« Le coup du fou » d’Allessandro Barbaglia : Guerre froide sur l’échiquier

Entre le mardi 11 juillet et le jeudi 31 août 1972, à Reykjavik, en Islande, se déroula un événement qui devait attirer et fasciner le monde entier : le championnat du monde d’échecs.

Le tenant du titre, le russe Boris Spassky, surnommé Boris Dix parce qu’il était le dixième champion soviétique d’affilé, allait affronter le jeune américain Bobby Fisher.

En 1972, le monde est en pleine guerre froide : d’une certaine façon, l’affrontement qui avait lieu sur l’échiquier prolongeait la guerre économique, idéologique et matérielle à laquelle se livraient les deux blocs. Et bien entendu, parmi les spectateurs et observateurs, figuraient bon nombre de membres de la CIA et du KGB.
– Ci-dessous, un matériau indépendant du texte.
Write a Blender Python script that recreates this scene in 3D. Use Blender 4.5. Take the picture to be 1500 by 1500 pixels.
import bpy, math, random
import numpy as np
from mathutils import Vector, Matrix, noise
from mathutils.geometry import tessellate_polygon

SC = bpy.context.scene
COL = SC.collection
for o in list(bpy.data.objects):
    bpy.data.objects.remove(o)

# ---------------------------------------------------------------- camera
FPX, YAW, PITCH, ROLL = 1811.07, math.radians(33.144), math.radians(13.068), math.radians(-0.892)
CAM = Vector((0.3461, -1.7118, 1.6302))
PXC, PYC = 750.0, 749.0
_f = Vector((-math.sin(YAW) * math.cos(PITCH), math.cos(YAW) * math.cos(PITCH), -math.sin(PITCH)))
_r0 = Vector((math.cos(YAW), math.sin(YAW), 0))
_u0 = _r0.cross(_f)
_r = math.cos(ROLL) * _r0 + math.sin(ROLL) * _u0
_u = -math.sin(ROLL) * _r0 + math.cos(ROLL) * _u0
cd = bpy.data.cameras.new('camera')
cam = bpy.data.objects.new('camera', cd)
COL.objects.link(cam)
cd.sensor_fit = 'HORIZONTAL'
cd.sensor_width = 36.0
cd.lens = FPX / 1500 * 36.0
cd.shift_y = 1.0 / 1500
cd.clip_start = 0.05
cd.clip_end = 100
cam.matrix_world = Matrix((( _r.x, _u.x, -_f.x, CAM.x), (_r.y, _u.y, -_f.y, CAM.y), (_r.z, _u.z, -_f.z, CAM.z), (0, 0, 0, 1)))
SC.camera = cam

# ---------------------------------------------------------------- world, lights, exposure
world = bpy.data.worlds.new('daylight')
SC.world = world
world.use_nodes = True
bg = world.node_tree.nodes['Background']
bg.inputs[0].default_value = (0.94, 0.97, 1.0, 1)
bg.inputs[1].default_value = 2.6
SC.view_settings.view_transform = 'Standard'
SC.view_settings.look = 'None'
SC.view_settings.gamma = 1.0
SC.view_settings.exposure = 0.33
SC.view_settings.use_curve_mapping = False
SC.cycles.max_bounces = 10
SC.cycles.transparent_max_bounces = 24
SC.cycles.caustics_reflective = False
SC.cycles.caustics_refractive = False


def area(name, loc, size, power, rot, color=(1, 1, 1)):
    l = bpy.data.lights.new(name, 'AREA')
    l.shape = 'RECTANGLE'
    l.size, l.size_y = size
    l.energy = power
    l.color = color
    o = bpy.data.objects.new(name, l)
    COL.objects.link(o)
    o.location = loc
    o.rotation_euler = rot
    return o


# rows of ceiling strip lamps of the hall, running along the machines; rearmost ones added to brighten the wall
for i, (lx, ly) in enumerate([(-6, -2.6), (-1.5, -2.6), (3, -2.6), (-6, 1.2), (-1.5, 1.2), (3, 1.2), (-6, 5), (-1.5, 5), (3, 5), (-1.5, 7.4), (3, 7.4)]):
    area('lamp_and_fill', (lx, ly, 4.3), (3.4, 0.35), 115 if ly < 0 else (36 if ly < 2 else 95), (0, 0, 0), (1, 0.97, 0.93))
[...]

Bobby Fisher a 29 ans, il mesure 1, 90m et chausse du 48,5. Ses parents, Paul-Félix Nemenyi et Regina Fisher, juifs tous les deux, ont fui les persécutions staliniennes. Fisher donc est juif, mais il renie sa judéité, tient même fréquemment des propos antisémites et souffre à l’évidence de graves symptômes autistiques. Fisher est un être asocial qui n’a ni femme, ni enfant ni ami ; il ne sait que jouer aux échecs. Mais, à ce jeu, c’est un génie.

Il a commencé seul à l’âge de sept ans, pour compenser l’abandon familial, et il passe des heures enfermé dans sa chambre à jouer aux échecs, tout en écoutant quatre radios différentes qui diffusent quatre programmes différents.

Ce n’est pas tout à fait un être humain qui va affronter Boris Spassky mais une sorte d’illuminé caractériel qui exige qu’on fasse venir des Etats-Unis son propre fauteuil, qu’on tamise toutes les lumières et qu’on débranche les caméras de télévision.

Telle est l’étrange lutte que nous conte Alessandro Barbaglia. Tout le long, le narrateur du roman établit un rapprochement séduisant entre la Guerre froide et l’antique guerre de Troie, entre Fisher-Spassky et Achille-Ulysse, et se confie sur ses propres souvenirs d’enfance aux côtés d’un père éminent psychanalyste, disparu trop tôt et qui, le premier, attira son attention sur le «syndrome de Fisher».

Inutile de connaître vraiment le monde des échecs pour suivre avec avidité ce récit qui transforme en mythe universel et éternel l’histoire d’un simple petit jeu se déroulant sur un échiquier de bois : soixante-quatre cases pour un défi digne des étoiles !

Le coup du fou, d’Allessandro Baraglia, aux éditions Liana Levi. 224 pages. 11,00€.